I think on some level the two will eventually be combined into the best of both, Elden Ring was an attempt at that, and I feel they only made it halfway.
I like the idea, but from still needs work on the execution, the flaws seem a bit obvious.
I still think with a lot of love and patching, and some dlc that hopefully focuses on fleshing what exists out more than adding new areas, that what we have will still be significantly better than dark souls 1-3 by the end of it all, but it has some glaring flaws for right now.

The reason everyone is still talking about is BECAUSE its so long.

Sorry, mate, but your naivety is showing.
When open world games start being made, they never get any smaller. Elden Ring 2 will only be bigger. Or, at worst, keep the same size.
And it's literally impossible to not design a game this size that isn't empty and/or excessively padded.

The path to the best possible Soulslikes was in perfecting the Dark Souls 1 formula, adding more non linearity to it, but still having it be dungeons with great vistas behind them. We will never get that.

What we have right now is already better than dark souls 1-3. Things like reusing enemies was present in all from games, and the mechanics themselves fix many of the age old problems the games have had, such as the overwhelming power of R1s compared to any other option and the lack of a viable defensive options outside of rolling. If elden ring was going to fix the issue of reused enemies, it qould have taken at least another year or two of development, which would have ticked off investors. They came as close to their ambitions as they could

I don't think anything exists which is categorically broken or can't be fixed or tuned to be good, there is a merit in the open world idea, I don't think it's just fundamentally broken.
Non linearity is exactly what an open world provides, I just think the content itself could be made more worth engaging with, and more deep for further playthroughs, rather than something you enjoy for one and dread/skip on another.

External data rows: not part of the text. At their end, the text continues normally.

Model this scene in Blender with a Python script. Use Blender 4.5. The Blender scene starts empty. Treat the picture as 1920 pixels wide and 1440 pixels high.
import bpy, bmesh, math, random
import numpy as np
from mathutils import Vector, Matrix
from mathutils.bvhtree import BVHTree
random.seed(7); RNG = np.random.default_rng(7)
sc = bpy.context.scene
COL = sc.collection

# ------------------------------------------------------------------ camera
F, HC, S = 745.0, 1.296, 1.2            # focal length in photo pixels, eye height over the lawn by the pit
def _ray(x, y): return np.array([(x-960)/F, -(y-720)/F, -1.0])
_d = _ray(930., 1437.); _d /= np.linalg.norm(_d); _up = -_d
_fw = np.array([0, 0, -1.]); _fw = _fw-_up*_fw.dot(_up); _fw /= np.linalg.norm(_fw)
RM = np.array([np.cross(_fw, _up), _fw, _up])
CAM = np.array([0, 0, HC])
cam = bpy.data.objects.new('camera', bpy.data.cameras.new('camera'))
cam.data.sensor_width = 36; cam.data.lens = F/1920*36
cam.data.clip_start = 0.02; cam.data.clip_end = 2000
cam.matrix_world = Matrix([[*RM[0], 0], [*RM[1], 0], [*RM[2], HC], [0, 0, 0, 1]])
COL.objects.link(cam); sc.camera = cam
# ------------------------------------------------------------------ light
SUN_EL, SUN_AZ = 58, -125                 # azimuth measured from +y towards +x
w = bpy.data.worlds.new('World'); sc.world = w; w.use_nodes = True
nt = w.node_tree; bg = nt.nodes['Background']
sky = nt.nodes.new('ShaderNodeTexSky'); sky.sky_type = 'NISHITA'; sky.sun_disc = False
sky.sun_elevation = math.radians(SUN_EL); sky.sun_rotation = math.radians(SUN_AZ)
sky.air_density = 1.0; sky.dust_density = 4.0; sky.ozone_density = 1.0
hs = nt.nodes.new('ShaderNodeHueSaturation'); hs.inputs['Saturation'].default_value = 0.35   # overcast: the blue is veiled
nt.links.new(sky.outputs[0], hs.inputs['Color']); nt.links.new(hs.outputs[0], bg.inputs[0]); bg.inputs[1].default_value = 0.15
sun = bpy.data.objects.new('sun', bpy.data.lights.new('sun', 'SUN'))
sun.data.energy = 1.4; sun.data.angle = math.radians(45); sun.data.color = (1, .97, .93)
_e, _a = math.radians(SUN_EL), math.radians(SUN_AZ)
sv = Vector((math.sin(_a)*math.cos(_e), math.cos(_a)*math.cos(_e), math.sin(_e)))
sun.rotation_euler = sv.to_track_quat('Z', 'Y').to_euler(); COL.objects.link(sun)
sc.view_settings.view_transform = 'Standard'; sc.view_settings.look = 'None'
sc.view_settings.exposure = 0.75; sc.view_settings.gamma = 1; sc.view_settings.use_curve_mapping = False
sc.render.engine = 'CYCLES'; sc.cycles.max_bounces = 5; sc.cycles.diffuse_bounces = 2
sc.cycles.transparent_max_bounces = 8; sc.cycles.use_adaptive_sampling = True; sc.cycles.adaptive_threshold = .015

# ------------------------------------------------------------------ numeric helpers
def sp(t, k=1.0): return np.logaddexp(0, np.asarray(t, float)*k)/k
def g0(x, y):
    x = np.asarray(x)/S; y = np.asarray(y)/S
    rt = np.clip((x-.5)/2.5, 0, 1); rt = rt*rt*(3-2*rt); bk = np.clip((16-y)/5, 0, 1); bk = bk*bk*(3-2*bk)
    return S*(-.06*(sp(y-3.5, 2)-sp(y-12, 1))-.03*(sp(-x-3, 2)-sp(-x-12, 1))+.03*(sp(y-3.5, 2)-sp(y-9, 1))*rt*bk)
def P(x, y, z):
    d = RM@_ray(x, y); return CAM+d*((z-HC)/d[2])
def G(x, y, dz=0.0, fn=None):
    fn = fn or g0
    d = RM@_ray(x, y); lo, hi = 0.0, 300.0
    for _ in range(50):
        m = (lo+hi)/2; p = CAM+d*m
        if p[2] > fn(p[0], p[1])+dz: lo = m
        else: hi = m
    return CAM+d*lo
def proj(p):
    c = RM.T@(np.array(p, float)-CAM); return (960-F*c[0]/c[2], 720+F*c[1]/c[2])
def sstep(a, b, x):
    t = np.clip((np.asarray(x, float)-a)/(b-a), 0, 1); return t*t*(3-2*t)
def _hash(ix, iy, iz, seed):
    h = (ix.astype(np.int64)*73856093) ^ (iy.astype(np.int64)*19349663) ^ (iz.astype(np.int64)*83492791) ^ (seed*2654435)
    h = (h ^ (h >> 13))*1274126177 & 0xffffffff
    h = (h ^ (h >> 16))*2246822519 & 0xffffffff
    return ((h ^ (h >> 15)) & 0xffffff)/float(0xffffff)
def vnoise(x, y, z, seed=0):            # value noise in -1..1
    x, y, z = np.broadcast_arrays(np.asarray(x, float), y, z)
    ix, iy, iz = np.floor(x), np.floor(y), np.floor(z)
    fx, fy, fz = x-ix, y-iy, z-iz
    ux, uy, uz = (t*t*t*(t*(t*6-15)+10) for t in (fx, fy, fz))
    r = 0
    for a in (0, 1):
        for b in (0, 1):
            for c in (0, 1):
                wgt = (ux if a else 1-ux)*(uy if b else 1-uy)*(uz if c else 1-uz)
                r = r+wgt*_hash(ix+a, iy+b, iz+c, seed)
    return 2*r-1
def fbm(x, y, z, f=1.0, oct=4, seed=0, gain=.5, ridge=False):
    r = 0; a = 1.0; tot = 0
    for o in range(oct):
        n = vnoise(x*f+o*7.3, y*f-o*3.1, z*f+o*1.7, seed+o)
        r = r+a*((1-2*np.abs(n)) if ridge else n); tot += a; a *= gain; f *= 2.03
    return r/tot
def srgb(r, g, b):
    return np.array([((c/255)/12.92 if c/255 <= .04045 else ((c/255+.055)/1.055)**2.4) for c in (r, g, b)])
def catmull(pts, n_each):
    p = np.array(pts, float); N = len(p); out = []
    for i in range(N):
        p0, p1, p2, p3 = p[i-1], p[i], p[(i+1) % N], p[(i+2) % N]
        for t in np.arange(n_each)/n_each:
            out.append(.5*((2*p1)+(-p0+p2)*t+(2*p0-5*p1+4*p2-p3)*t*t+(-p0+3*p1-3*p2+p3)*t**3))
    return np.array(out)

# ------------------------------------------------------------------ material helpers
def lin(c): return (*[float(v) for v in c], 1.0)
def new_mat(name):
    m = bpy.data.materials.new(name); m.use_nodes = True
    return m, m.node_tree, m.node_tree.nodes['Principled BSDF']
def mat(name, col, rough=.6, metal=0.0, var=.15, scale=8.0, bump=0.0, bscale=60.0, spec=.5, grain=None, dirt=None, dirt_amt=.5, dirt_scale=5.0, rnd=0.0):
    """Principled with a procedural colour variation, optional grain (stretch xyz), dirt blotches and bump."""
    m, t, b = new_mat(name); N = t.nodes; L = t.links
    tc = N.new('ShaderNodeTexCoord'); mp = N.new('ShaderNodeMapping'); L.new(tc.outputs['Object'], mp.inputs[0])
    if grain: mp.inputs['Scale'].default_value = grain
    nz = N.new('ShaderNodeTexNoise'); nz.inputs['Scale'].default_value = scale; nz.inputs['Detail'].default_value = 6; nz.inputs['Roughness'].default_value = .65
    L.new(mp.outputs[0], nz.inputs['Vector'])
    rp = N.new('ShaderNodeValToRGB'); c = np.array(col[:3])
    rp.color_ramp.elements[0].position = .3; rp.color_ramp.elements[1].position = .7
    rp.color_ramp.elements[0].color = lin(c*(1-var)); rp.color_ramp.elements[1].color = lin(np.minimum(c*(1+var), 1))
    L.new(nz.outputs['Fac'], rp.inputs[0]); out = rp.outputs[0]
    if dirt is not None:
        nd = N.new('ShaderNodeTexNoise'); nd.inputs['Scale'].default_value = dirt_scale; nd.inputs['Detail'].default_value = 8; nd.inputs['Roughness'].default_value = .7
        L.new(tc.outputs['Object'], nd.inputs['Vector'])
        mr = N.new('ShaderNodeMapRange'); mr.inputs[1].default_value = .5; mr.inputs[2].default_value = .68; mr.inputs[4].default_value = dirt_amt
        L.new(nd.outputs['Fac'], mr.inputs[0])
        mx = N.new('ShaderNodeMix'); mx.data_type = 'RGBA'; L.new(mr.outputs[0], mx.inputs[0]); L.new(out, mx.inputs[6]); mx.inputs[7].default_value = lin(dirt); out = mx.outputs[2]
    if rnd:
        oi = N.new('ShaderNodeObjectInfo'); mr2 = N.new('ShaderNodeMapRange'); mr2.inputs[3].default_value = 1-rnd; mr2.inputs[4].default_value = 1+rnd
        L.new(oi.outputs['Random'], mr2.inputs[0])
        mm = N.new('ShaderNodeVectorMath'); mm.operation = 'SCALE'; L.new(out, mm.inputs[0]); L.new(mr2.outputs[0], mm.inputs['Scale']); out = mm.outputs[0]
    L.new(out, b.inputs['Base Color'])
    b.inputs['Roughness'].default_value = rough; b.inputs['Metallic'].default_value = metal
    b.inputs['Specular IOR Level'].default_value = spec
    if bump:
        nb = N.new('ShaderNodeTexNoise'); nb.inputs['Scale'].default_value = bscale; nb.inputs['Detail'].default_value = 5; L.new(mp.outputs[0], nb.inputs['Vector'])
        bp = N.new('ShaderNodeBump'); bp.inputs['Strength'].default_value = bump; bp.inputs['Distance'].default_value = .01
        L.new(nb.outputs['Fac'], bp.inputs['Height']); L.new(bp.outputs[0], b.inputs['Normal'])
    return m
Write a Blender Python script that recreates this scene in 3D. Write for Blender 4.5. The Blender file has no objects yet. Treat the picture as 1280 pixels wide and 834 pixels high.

I think part of the problem is 80% of the content is useless for any given build, there is no point in actually playing through the game on later runs, and there is so much area to cover that isn't being used for something meaningful that you spend 80% of your time running from enemies, I don't think any of these are fundamental problems with open world, they're all execution problems.

>What we have right now is already better than dark souls 1-3.
I agree with you on some levels, it is mechanically better in every way, but there is no point engaging with any of the content, and that's the star of the show here, or should be.
Also, I spend 90% of my time on torrent, yet he still feels like a burden/afterthought, why?

>I don't think anything exists which is categorically broken or can't be fixed or tuned to be good
They had 5+ years to fill this map with as much cool shit in at possible. The next game is gonna be even bigger and have around the same development time. I know that things should usually be nuanced, but open world is just genuinely a debuff genre compared to non open world games.

I think from are capable of seeing their mistakes and learning, why do you think otherwise?
They have given us good game after good game, they are consistent for a reason.

Why reduce the hours?

>I think from are capable of seeing their mistakes and learning, why do you think otherwise?
Because I don't think this is a mistake they made. I give them more credit than that, especially when looking on the genre's portfolio as a whole. I think this is a genuine limitation from the genre itself.

>but there is no point engaging with any of the content
Because there is content? There is no point in engaging any game, you play the game to play the game. Even if you didn't want to explore the world, you can just go down the fast track of limgrave->liurnia>leyndell-> end game and still complete it in reasonable time. If you don't want to play, simply don't play. You don't need the game to hold your hand
>Also, I spend 90% of my time on torrent, yet he still feels like a burden/afterthought, why?
'Burden'? I have no idea how he would be a burden to you? I suppose you could think that if you don't like the horse controls, but torrent far outstripes any other horse mechanic that I know of. Also, torrent was in no way an after thought, as weapons have specific movesets when your own him, certain actions have I-frames, reviving him mid-battle is a decision that requires a flask, and multiple fights are design with him in mind as a tool.

I don't care as long as they make a standard game like Bloodborne 2. If this is the future of souls then I'm not interested.